In future four plants will build only fwd vehicles and five will build only rwd vehicles. An exception to the fwd/rwd rule will be BMW’s plant in Tiexi, China, which will continue to build both types of vehicles. All factories will be able to produce four-wheel-drive cars because BMW’s fwd and rwd platforms are also 4wd capable.
5th Gear: Say Goodbye To Buttons?
One more from Automotive News: suppliers are set to make a killing over the next few years on sophisticated tech to make new car interiors more smartphone-like, and that means fewer traditional buttons and switches.

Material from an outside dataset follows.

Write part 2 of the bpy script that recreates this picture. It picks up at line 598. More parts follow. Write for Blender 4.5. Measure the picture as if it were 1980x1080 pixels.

That’s kind of hilarious, since most of the “reliability” dings against modern cars comes against phone pairing, navigation systems, touch screens and other tech features. But, hey, they’ll figure it out:
Automakers have taken these complaints to heart. After Ford Motor Co. received numerous complaints about the usability of its MyFord Touch user interface, it introduced a redesigned version with eight control buttons under the console screen.
But these are temporary setbacks, Boyadjis argues. He points to the results of an IHS survey that asked 4,000 car shoppers how they would prefer to use their smartphones while driving.
Seventy-five percent favored the vehicle’s speech recognition, 70 percent wanted to use the center console’s touch screen, and 69 percent preferred steering-wheel controls. Respondents were allowed to choose more than one option.
And that’s why automakers continue to shift from conventional buttons to touch screens, steering-wheel controls, voice recognition and gesture controls.
Reverse: Forza Senna
Neutral: Which Buttons Are Essential On Cars?
I like the new 2016 Honda Civic, but the touch screen doesn’t allow for any physical buttons to control the heat and A/C. That’s not good. When do screens and voice systems go too far?